I pick up new things each time I watch The Prestige. We're talking about Christopher Nolan's adaptation of the book of the same name by Christopher Priest- I'm afraid I have yet to read the book, as I can't seem to find any library that stocks it, (though I do know some things about it- the characters have somewhat changed, for instance, and that it switches between Victorian and modern-day England instead of two journals.)
It had always bothered me how the dove gets his guts smashed out. Far from being concerned about the life of a fictional bird-- just, did we have to see its tiny little roadkill of a carcass? But I realized today that that scene is essential to the film. That bird sacrificed his life for the art, while the double, his twin brother, "took the bows" above the stage. This foreshadows almost the entirety of the rest of the movie and gives a new perspective on the characters therein.

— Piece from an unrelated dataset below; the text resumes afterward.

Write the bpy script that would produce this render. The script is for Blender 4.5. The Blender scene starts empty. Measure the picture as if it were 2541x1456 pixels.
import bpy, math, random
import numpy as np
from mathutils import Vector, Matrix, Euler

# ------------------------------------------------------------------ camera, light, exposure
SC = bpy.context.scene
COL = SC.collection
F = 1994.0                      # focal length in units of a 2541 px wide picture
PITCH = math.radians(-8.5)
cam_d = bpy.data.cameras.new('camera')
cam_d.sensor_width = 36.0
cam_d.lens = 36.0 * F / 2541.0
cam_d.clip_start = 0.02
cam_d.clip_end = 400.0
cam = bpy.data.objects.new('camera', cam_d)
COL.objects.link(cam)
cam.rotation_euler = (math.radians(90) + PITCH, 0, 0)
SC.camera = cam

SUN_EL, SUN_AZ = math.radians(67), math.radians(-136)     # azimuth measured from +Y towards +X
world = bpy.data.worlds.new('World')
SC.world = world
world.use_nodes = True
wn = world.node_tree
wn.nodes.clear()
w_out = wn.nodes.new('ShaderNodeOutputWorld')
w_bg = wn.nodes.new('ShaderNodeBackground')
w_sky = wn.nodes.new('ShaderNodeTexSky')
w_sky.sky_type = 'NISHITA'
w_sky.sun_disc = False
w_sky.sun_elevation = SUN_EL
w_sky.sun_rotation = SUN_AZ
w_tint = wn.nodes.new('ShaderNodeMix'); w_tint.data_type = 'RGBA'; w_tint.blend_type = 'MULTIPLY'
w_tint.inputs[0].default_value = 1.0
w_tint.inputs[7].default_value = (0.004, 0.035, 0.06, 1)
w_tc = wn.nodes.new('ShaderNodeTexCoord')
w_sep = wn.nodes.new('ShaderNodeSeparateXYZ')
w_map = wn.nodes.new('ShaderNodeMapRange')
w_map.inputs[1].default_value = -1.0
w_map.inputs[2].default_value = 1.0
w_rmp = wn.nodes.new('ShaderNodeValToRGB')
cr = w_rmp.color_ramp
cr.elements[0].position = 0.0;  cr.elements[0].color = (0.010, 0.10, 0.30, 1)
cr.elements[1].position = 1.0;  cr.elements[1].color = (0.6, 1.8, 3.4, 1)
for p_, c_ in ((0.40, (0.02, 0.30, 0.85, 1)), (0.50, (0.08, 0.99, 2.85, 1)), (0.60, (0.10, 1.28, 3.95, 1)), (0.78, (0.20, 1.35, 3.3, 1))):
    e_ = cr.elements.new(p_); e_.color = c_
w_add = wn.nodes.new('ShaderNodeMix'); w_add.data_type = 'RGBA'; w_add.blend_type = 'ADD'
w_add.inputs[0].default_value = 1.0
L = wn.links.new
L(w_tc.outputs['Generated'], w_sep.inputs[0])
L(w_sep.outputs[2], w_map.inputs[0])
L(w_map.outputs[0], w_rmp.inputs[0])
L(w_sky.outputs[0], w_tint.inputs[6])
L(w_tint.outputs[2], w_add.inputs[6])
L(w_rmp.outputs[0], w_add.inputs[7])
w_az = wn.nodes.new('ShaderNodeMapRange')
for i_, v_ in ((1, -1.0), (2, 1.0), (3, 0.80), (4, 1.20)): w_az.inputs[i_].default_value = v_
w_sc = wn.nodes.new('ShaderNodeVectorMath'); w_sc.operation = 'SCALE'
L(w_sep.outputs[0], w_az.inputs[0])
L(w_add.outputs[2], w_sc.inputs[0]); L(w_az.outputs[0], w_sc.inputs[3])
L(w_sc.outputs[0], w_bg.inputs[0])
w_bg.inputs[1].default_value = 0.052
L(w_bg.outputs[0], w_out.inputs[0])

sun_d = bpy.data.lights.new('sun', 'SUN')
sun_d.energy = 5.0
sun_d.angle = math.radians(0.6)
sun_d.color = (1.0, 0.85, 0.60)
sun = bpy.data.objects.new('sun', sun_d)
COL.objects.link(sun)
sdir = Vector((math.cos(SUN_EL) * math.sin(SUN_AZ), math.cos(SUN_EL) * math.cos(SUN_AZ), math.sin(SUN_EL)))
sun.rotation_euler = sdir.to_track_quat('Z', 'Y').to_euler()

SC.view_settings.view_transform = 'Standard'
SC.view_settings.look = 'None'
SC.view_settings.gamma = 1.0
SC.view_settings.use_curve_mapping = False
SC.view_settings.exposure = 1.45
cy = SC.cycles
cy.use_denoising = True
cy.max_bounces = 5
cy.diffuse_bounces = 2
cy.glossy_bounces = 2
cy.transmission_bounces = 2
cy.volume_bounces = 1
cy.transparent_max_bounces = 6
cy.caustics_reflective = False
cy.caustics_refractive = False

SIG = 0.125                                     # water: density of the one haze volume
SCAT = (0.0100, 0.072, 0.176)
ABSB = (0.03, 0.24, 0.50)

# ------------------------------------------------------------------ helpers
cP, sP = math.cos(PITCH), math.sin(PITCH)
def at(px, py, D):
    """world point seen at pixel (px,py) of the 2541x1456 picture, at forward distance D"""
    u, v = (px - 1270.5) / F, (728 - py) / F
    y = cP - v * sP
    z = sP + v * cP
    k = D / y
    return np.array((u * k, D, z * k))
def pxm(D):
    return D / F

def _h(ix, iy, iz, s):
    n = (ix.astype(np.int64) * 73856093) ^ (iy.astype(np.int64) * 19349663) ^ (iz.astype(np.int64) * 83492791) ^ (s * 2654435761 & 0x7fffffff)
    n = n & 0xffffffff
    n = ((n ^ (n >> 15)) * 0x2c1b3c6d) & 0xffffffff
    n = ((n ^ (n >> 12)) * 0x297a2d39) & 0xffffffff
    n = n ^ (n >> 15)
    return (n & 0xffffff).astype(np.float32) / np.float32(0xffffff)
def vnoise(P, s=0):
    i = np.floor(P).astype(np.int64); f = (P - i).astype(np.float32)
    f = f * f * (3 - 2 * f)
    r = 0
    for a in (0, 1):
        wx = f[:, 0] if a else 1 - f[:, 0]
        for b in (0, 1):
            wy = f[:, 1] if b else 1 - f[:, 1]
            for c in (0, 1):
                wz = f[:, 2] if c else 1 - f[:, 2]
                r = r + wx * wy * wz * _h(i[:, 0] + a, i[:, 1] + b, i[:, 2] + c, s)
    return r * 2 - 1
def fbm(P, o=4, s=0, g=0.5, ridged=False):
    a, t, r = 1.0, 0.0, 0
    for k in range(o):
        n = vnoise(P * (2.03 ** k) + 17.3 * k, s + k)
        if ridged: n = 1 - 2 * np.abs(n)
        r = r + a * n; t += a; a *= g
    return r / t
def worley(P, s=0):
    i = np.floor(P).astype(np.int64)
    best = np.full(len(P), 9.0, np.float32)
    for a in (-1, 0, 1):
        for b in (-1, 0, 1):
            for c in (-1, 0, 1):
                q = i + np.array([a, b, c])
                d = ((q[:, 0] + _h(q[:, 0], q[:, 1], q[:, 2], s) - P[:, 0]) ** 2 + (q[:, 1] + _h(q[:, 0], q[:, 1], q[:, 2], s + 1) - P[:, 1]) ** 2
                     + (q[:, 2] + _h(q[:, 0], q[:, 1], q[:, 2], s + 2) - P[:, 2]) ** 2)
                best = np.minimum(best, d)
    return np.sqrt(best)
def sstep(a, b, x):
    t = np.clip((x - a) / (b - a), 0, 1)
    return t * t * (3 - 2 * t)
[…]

Viewed in the context of birds as a metaphor for the human spirit, things present themselves almost at once. Birds in cages are present throughout, a pretty obvious metaphor. It's slightly less obvious that this idea is visually echoed by the Nicola Tesla designs of the fantastical cage-like machines of The Disappearing Man acts, so that when Man's Reach Exceeds His Imagination, Angier is freed from his cage, while... Well, you know. It also explains why Borden is initially attracted to Sarah's not-son, and thus to Sarah.
Maybe these things were obvious to everyone else, but, like I said, I just got it today.